The Popular Choice Dilemma 

There would always be people favouring different choices of decision. There are mainly three 3 sets of people : one who favors a particular option, the other who opposes that option and the fence sitters and skeptics.

Now if the overwhelming majority is favouring a particular decision then it must not necessarily close the issue. You must be more wary as to why so many are favouring that option. Is it the easiest option or the safest or the least change oriented ? What is the reason? As a leader you must delve into the issue. 

In this scenario you must carefully listen to the people who are opposing the overwhelming option. Most leaders just dismiss the skeptics and rule out further thought on the issue. But sometimes leaders miss the opportunity of big change by treading the path of populism.

The engineers of Kodak developed the digital camera before any company was even aware of it. But when the matter was discussed at the highest leadership it was decided by consensus to hide the invention so that the business of print photography of Kodak is not threatened. Now Kodak is just a part of photography history. So the consensual decision is not always the correct decision as many self interests may be involved to resist the incoming change.

As leaders we must compulsorily verify the popular option thoroughly and after getting satisfied only we may go for that option.
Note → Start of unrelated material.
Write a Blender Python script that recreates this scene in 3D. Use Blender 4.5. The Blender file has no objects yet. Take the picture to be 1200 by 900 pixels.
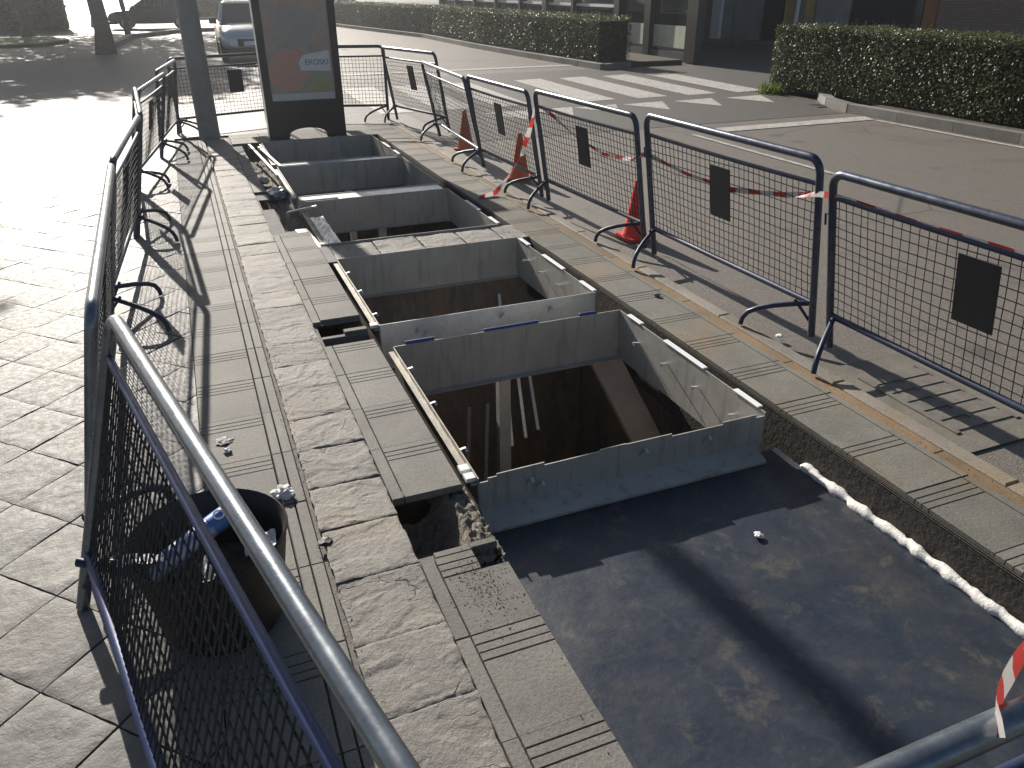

Do not get overwhelmed into making a wrong decision just because everybody is in it. Always exercise extra caution and due diligence when almost everybody says yes.

Do Your Own Research

Most of the decisions we take as leaders are based either on the assessment of our staff or on the basis of the expert opinions. We hardly have our own contributions to it other than going through the report  and selecting the best possible options. But if it is a high stake decision then it is highly recommended to do our own research before the opinion of the others comes in.

In this age of knowledge society and search engines it is not so difficult to conduct our own research. The only factor that can hinder us is the time constraints and sometimes our lack of interest. But in spite of that I would highly advise to at least have some preliminary research by the leaders themselves. The span of view the leaders have may not be available with the others and the way the leader may look at certain facts while researching would be different from the others.

So when the report of others  comes in the leaders  can see the whole perspective and compare it fruitfully for the wider perspectives.  

Our self research provides confidence to our decisions and gives us more insight into the options. This is one area where leaders due to too much indulgence on the formal route ignore the self research prerequisite.

I am not advising that the leaders must always research but whenever it is required to be done  we must do it. The leader's self research can be a game changer also at times. 

The Mock Test

There is a technique which is simple. In order to test the waters or to just check the response we must pretend to take a decision and inform it within  the core group. Only the leader knows that this is just a mock decision drill. Everybody who is privy to this  declared decision thinks it to be the final decision. 

Once the mock decision is out the feedback too starts coming. Those who were not responding would also respond as feedback. Now there is nothing to keep mum about. Within a short time the pros and cons of the decision would be freely available to the leadership. Now the leader will find it easy to take the actual and real decision after the mock decision drill.

It is better to correct your decision after the feedbacks of the Mock Drill than be forced to change course after the decision is implemented officially. There is a big chance that you will get to know your decision mistakes during the mock test itself. Sometimes after announcing any decision you yourself will realise the other options that could have been used. All these confusions gets cleared to a large extent with the mock test. 


The “prerequisites” are the simple tool I have regularly deployed before arriving at the decision. I must confess that most of the time it has worked well and helped me in my decision making skills. There is every chance that it might work well for you too.